Friday, June 28, 2013

Young Knives - Out with the Old?

Sick Octave - the forthcoming fourth Young Knives album - will be released in September, and as with quite a lot of things these days, it's all thanks to Kickstarter. If you haven't pledged any of your filthy lucre to the band by this point, well, you're too late, but take a look anyway. The pitch was penned by a band sick of the music biz and yearning for complete control:

"We...wanted to be free of record labels and producers making decisions about our music. For some reason when you are working with record labels it’s an assumption that you book into a £500 per day studio and a producer tells you what is wrong with your music and makes it better for you."

As exciting as the promise of a "completely undiluted Young Knives record" is, this does raise a concern or two in my mind. Assuming that the last three YK albums were label-funded,  are now we to infer that those recordings didn't really count? Are the Knives that we've come to know and love merely the dust that remained after this fun-loving young band had been stomped into the ground by the iron boots of The Man?!

Don't get me wrong, I'm super-excited for Sick Octave. I downloaded the Oh Happiness EP yesterday (I went for the 'SICK VINYL' tier, in case you were wondering) and those four tracks are very promising indeed. But they do represent a definite departure, which does nothing to soothe my fears that Henry, House of Lords and The Drummer consider their back catalogue to be little more than a long, snake-like poo.

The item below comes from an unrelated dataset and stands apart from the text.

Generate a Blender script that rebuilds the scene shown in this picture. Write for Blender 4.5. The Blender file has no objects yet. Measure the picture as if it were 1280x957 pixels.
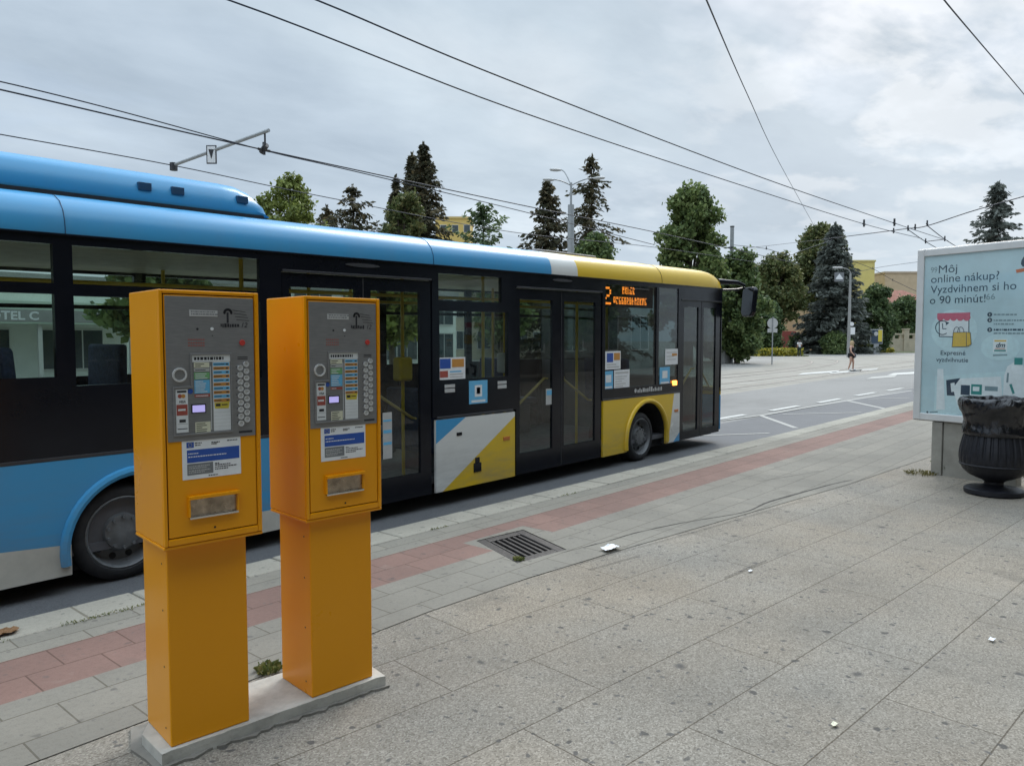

So here's my little love letter to the first three Young Knives LPs, lest we all forget how good this shit sounds...

Voices of Animals and Men
Most of my friends thought the Young Knives were stupid when they first arrived on the scene. Everyone thought they were too gimmicky, wearing smart shirts onstage and singing with English accents and not being as good as The Kooks, apparently. She's Attracted To was shunned for being too repetitive; Weekends and Bleak Days for rhyming 'summer' with 'bummer'. But my friends were wrong, because those two songs are great and so is pretty much everything else on this CD. Coastguard, for example, sounds like Interpol wearing a stripey one-piece bathing suit, and the album's bookends are two of my favourites: Tremblings of Trails sounds thrillingly miserable, while Part Timer is nothing short of exhilarating.


Superabundance
When this record first came out, I liked it even more than Voices..., although I'd probably reverse that decision in retrospect. Where the first album had a dark, sinister underbelly, Superabundance has a dark, sinister overbelly; Counters even contains references to carbon monoxide inhalation, as pretty much every review of this album pointed out. Still, look behind the darker and edgier veneer and you'll find a brilliant balance of stellar indie singles (Terra Firma, Up All Night) and appealing oddities (Flies, I Can Hardly See Them).

Special mention goes to Turn Tail, a string-backed coward's anthem that's uplifting in spite of its own despair. One comment on the song's last.fm page points out that if Kings of Leon or Arcade Fire had released Turn Tail, everybody would have prostrated themselves before it. I'm inclined to agree.



Ornaments from the Silver Arcade
Okay, so this is the weakest of the trilogy, but Fellowship of the Ring is still a top-notch film and Ornaments from the Silver Arcade is still well worth picking up. It will always remind me of the strange little summer that I spent working in the Next stockroom and carving out a belated career on Total Club Manager 2003. This album is a bit less unified than the previous two, but that's kind of nice in a way - each song has a slightly different feel, and it keeps things interesting. Human Again is frantic and fast-paced, whereas Vision in Rags sounds more subdued. Then there's the menacingly funky Silver Tongue; the sweet bongo action and tasty climax of Woman; and the closing track, Glasshouse, which is insistent and catchy and glowing and golden.

So then, Young Knives. By all means ride off into the stripped-down, experimental, DIY sunset, but remember this: just because your new album is awesome doesn't mean that your old albums are crap. I'm certainly still listening to them, for whatever that's worth.

In the interest of balance, here's a sentence-long wank over the Oh Happiness EP:


Reproduction is really awesome and broody and dirty and Maureen kind of sounds like Heroes but more introverted so basically amazing and Signs of Weakness kind of sounds like a Grandaddy song towards the end which is fantastic and I haven't really gotten into the title track yet but maybe it will grow on me.